The rise of the selfie has driven a rift into society, bringing up a surprising number of issues over gender, class, age, religion and race. Wired‘s Jason Parham explores some of these in “When the Selfie Turns Sacrilegious”, an essay on taking selfies in sacred or serious places such as mosques and art installations.
Photo by Thomas Depenbusch
Parham acknowledges the power of the selfie to “will yourself into a world that has done its very best to destroy you”. But when visiting Morocco’s Hassan II Mosque, he felt uncomfortable at the number of fellow tourists taking selfies as locals went to prayer, and noticed that many of the locals seemed to feel the same, “pointing and commenting on the growing pageantry of solipsism.”
While opinions vary widely, those who look down on selfies at sacred spaces will often call them out online. When someone has decided your selfie is in poor taste, the grey area disappears. Even if you think you’re not being offensive, you might find yourself in a series of graphic Photoshopped Holocaust photos, in a horrified local blog post, or on a BuzzFeed list of regrettable selfies (most of which have been deleted out of shame). If you’re lucky, you might get to explain yourself to America’s ABC News. If you’re Beyoncé, you might provoke a thoughtful essay in the New Republic.
While some of the cases above feel clearly out of line (a Holocaust memorial is not an appropriate place to show off your flexible figure), it’s also reductive to assume every selfie taker is narcissistic or disrespectful. As Gizmodo’s Bryan Lufkin and Jezebel’s Dodai Stewart noticed, people don’t just take selfies in front of others’ tragedy, but in front of their own harrowing moments. There are many legitimate reasons: Sometimes it’s to assert strength in times of crisis, sometimes it’s to emotionally process tragedy, sometimes it’s to tell friends and family you made it through.
Remember that not all of this will come through to the strangers who happen upon your photos. And it doesn’t give you a free pass to disrupt someone’s sacred space. So before you take pictures at a memorial or a place of worship, consider how it will affect the people around you. If you’re unsure, ask a representative of the site. And if you take a chance, be prepared to explain yourself to the internet.
Comments
4 responses to “When You Visit Sacred Spaces, Think Before You Selfie”
I don’t care if people take selfies, I myself when travelling take some because they are inherently a bad photo but due to the nature of a selfie can be better than trying to get someone else to take a picture of you at a location.

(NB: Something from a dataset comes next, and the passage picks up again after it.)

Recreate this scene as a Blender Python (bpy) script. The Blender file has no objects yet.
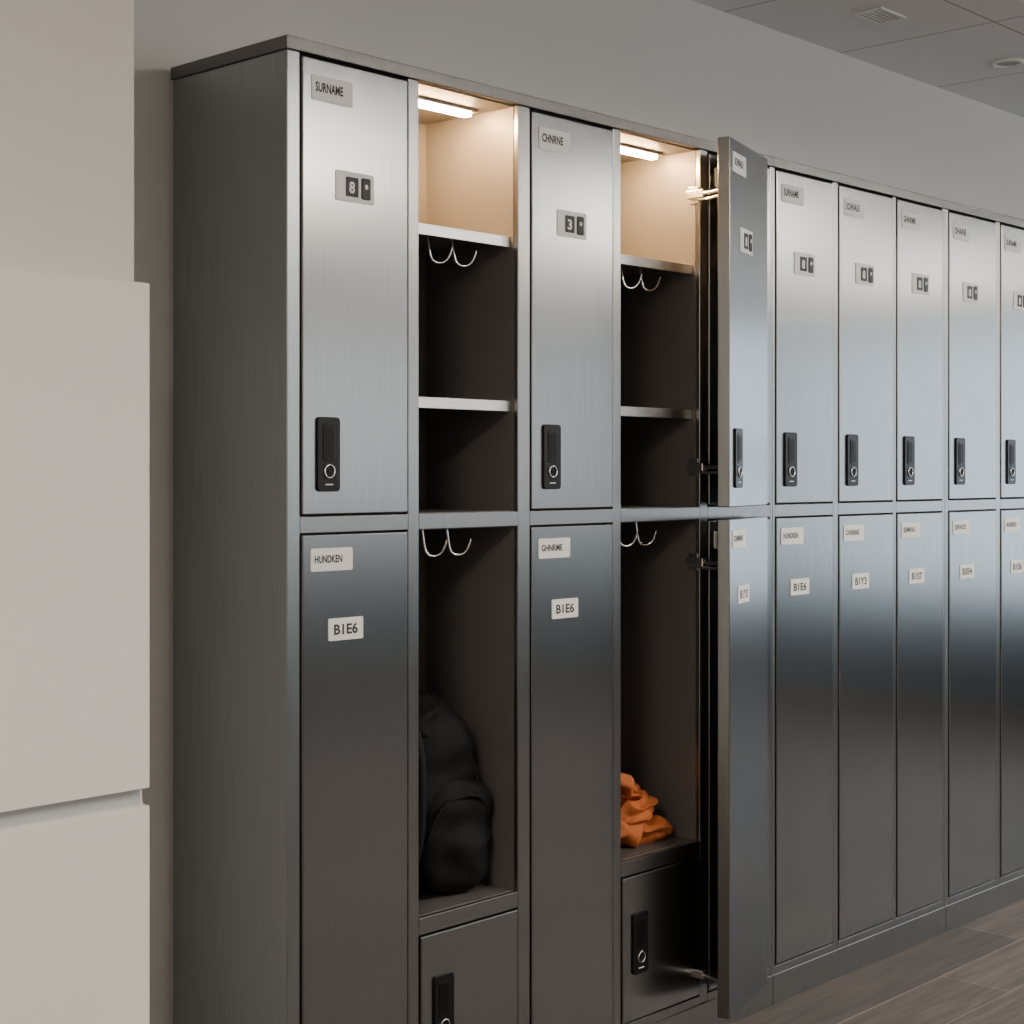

That said, I found it strange the amount of people that were taking selfies at the World Trade Center site. “Here I am smiling next to the foot print of tower 1!” Like it was just an odd thing to want a selfie in front of in my opinion.
Taking selfies at sites where historic disasters/mass suffering occurred is one thing – taking them at sites where followers of an invisible friend congregate is another. I say let them be offended.
Selfie photos typically look like crap.
Travel with as friend or spouse, take their photo, let them take yours.
You can fit a whole body in frame. with no arms out to one side holding sticks (or even remote shutter controls). Group shots, kneeling in prayer at that shrine / temple, etc. and you even have someone sharing the experience with you.
You need someone who can take pictures though. I have travelled a lot, with partners, in tour groups and solo. 99% of people can not take a damn picture.
Yeah posed pictures, kneeling are one of those things where people can maybe take a decent one. However with out a gimmick, the old, take a picture of me in front of… people can’t compose a decent picture. Balance a picture of you and the back ground.
Machu Picchu, I have a bunch of pictures of me. Almost all are terrible. Except for some selfies and a couple pictures some random took of me. No one in the tour group could take a picture, neither most randoms.
Yet I went to Egypt with someone who can take pictures and have an endless supply of amazing shots of me at places.
I have an ex and she took lots of great gimmicky shots of me, nose to nose with statues in Asia. Yet every pic that isn’t one of them is shit. Weird perspective angles at me. Bad compositions and so forth.
Selfies though, yeah the arms everywhere is shit. However the inherent style of a selfie can be better. I had about 50 shots of me taken on top of a Mayan temple where they filmed a view for Star Wars. The only picture that is cool, captures me at the view is a go pro selfie stick.
You can take a picture of someone. Tell them to take the same picture of you and they can’t do it. Ideas such as framing, zoom, moving themselves are things that most people don’t consider.